Data: A path to customer centricity
In the digital world, customers are generating increasingly vast amounts of data through every online transaction and touch point. While on the one hand, protecting this customer data is a challenge for the banks, it is being used by the banks to better understand their customers and develop customised offers for them.

Banks and other service organisations understand that collecting client and industry-related data is the key to successfully digitising and retaining a tech-savvy customer base. However, it also makes them an ideal target for hackers who are using more and more aggressive and sophisticated techniques — including ransomware and mobile phone hacks — to get access to customer and financial transaction data.

Devising the right privacy and protection policies for the goldmine of customer data is critical for the banks to, on the one hand, deter potential hackers from getting unauthorised access to that data and, on the other hand, allow customers to transact effortlessly whilst allowing internal staff appropriate access to that data in order for them to provide customised experiences and relevant offers to the customers.

Understand, research, and then plan
The first step in implementing adequate controls is to understand the risks and their business impact. Banks need to invest time in properly assessing the risks they might have to confront.

To be relevant and give banks enough information to future-proof their business, this assessment should be based on the organisation’s size, channels, geographies, customer types, as well as product and service complexity. By mapping these risks against internal policies, procedures and controls, banks can assess their effectiveness in mitigating risks and fine-tune them accordingly.

Ownership of data within a bank or a financial services organisation is critical to clarify responsibilities for implementing controls and assessing their effectiveness on an ongoing basis.

Preventing before fighting
Implementing information security controls is necessary, but far from being enough. Ongoing risk assessments can help banks get ready in case of an attack — and banks should assume they will be attacked. More importantly, ongoing risk assessment and mitigation needs to be undertaken proactively by the banks to effectively prepare for situations when risks eventuate.
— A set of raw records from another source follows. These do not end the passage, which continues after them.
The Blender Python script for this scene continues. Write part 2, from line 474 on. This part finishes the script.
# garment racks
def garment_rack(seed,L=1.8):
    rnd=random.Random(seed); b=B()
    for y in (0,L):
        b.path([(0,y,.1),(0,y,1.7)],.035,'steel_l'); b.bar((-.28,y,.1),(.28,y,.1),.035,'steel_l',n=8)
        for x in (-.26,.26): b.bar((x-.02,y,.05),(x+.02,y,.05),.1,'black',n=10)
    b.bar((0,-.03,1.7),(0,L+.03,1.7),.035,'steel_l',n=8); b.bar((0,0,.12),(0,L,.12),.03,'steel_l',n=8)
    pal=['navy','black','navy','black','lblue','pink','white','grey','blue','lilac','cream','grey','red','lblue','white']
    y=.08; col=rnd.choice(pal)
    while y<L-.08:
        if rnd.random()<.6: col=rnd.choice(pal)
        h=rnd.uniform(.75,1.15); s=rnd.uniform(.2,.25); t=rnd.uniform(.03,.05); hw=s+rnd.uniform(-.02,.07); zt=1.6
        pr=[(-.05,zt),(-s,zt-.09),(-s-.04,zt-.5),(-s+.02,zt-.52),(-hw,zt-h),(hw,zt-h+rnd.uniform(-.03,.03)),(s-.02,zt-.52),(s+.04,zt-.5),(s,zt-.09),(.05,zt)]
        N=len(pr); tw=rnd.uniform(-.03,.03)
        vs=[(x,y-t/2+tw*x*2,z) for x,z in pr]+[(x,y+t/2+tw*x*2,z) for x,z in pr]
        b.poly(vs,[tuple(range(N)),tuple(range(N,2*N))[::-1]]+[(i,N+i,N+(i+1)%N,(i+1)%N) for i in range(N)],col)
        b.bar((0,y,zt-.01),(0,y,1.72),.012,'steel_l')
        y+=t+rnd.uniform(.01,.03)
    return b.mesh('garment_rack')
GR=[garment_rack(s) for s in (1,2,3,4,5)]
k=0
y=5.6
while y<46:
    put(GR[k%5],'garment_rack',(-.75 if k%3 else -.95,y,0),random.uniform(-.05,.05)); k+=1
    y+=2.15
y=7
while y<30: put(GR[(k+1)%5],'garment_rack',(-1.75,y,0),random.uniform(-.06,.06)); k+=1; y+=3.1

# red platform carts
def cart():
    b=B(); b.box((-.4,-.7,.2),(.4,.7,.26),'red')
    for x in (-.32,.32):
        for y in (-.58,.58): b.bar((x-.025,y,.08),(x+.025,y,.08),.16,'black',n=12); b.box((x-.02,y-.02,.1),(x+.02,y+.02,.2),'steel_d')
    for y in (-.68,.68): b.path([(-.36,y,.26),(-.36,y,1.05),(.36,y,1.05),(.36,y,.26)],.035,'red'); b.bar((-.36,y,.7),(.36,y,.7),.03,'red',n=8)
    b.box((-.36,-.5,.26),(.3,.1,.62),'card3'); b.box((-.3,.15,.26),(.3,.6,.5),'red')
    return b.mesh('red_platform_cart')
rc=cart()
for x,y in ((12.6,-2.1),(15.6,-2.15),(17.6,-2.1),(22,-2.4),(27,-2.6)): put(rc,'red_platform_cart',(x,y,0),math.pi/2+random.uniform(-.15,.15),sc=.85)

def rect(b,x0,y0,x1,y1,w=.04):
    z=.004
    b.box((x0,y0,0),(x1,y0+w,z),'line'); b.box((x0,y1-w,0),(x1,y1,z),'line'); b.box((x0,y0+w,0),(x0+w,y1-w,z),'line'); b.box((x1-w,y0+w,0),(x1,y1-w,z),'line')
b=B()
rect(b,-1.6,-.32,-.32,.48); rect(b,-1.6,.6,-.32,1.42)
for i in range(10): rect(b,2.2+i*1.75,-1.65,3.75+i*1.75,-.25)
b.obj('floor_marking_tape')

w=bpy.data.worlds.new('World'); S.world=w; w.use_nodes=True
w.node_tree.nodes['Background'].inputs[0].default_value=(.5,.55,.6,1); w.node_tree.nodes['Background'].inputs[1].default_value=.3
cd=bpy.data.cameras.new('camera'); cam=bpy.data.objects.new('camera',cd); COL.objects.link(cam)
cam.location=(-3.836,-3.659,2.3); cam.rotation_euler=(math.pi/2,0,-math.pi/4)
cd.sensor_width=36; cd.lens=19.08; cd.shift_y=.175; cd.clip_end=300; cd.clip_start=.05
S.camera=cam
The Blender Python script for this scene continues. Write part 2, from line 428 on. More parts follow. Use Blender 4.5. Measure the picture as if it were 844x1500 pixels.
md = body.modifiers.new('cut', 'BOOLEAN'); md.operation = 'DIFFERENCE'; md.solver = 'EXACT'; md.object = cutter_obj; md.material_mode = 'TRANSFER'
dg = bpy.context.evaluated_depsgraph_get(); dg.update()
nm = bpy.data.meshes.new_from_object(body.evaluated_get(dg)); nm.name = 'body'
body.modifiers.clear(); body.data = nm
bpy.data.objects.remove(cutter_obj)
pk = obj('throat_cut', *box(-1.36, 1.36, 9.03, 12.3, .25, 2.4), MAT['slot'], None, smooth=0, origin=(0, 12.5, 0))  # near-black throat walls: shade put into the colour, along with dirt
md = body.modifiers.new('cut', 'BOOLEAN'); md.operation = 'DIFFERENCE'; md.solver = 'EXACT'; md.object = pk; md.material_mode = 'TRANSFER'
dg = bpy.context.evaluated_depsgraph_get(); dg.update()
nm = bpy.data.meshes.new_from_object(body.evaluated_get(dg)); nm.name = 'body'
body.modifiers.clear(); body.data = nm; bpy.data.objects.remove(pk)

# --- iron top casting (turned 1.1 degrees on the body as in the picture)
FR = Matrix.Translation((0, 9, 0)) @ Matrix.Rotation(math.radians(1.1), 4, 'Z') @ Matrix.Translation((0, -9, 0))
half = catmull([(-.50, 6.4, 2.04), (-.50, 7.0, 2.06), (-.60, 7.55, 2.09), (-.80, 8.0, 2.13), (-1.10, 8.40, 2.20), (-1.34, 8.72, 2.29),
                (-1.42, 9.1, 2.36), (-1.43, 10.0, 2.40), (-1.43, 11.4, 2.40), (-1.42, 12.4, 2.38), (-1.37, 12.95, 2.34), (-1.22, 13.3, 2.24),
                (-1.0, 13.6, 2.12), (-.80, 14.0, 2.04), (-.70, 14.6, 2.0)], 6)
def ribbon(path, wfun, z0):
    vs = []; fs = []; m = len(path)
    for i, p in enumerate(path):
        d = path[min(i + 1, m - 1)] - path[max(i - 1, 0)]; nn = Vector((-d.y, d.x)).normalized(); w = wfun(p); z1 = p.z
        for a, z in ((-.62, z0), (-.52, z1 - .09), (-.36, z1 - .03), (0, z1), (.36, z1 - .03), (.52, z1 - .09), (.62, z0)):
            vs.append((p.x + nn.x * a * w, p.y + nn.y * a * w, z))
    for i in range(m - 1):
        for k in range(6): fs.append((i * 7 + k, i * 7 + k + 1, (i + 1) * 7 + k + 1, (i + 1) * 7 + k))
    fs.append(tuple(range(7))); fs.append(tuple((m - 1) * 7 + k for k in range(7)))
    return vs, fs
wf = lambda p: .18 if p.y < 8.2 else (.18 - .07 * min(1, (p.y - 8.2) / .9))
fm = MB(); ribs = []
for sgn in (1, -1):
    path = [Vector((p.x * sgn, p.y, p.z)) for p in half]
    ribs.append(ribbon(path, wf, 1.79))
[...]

Once a bank’s system is hacked, the damage is done, and it can only try to control the damage, financial as well as reputational. Proactive security is not just about securing systems and reacting to attacks, but also about anticipating future attacks at every step of the way.

In an age where hackers are using ever smarter tools and techniques to gain unauthorised access to organisations’ data sources, the key objective of organisations should be to build a resilient system that can be restored and brought back online quickly in the event of a security breach.

While data is a part of the cybersecurity problem, it is also a part of the solution. Combining data management with advanced analytics can be effective in detecting and preventing growing threats. By collecting and analysing massive volumes of current and historic data within the organisation, as well as from external agencies providing financial crime data, banks can gain a comprehensive view of customers and transactions, as well as insights into hitherto unnoticed relationships between various entities.

Forensic data analytics can help banks identify and predict risk patterns and issues in advance, enabling them to pre-empt criminal activity, particularly insider threats and data breaches that involve gaining unauthorised access to sensitive data.

Working with the right data, and the right architecture
The key to integrating multiple risk strategies lie in the banks’ ability to get high-quality and consistent data from across the organisation. This is no easy task for large banks, many of which have accumulated multiple systems and technologies over the years as a result of mergers and acquisitions.

If banks and financial services organisations want to have an efficient and proactive information security strategy, it is key that they work towards standardising the large volumes of customer, transaction, crime and other unstructured and semi-structured data they own. By using best-in-class architecture and investing in the right data analytics platforms, organisations can significantly improve the overall data quality and accuracy needed to support real-time monitoring and data-driven decision-making. Proactive prevention is the best weapon against cybercrime.